Degrees from accredited institutions are assumed to be adequate evidence of individuals’ capabilities. Increasing numbers of employers, however, are challenging that assumption, and with good cause.
The reasons are complex. More and more children enter first grade without skills — the ability to count, for example, and knowledge of the alphabet — that once were expected to be learned at home. Primary schools, as in Memphis, too often promote students regardless of academic performance.
Increasing numbers of high school graduates enroll in college lacking a basic grasp of math and English. Historically, colleges’ remedial efforts have been less than adequate.
The problem has been compounded in Tennessee by changes in degree requirements predating the Haslam administration. Arguably most significant was a change some years ago in the state’s degree requirements. Baccalaureate degrees that then often required 132 semester hours now have to be completed in 120. The change was a precursor of the quantitative requirements in which the governor takes such pride.

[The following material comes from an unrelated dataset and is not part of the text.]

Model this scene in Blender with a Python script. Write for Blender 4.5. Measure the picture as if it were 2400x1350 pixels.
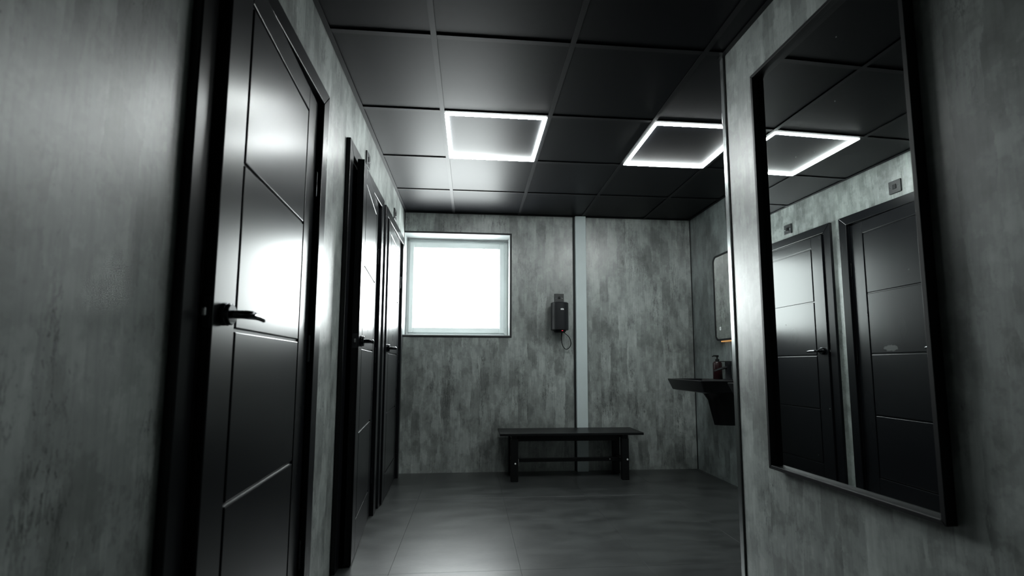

Nashville’s economic pressures and lack of preparedness among college freshmen have been accompanied by tuition and textbook costs rising at rates far greater than inflation. Rather than consider a tax hike, the state has shifted more and more of the cost of higher education to students and their parents.
These conditions are not dissimilar from those of other states and the federal government. But that’s no excuse for the continuing degradation of city and county as well as state educational systems in Tennessee. They are part of the vital infrastructure of the U.S. and deserve better treatment from elected officials and voters. And all ultimately will be measured by the knowledge and competencies of their graduates.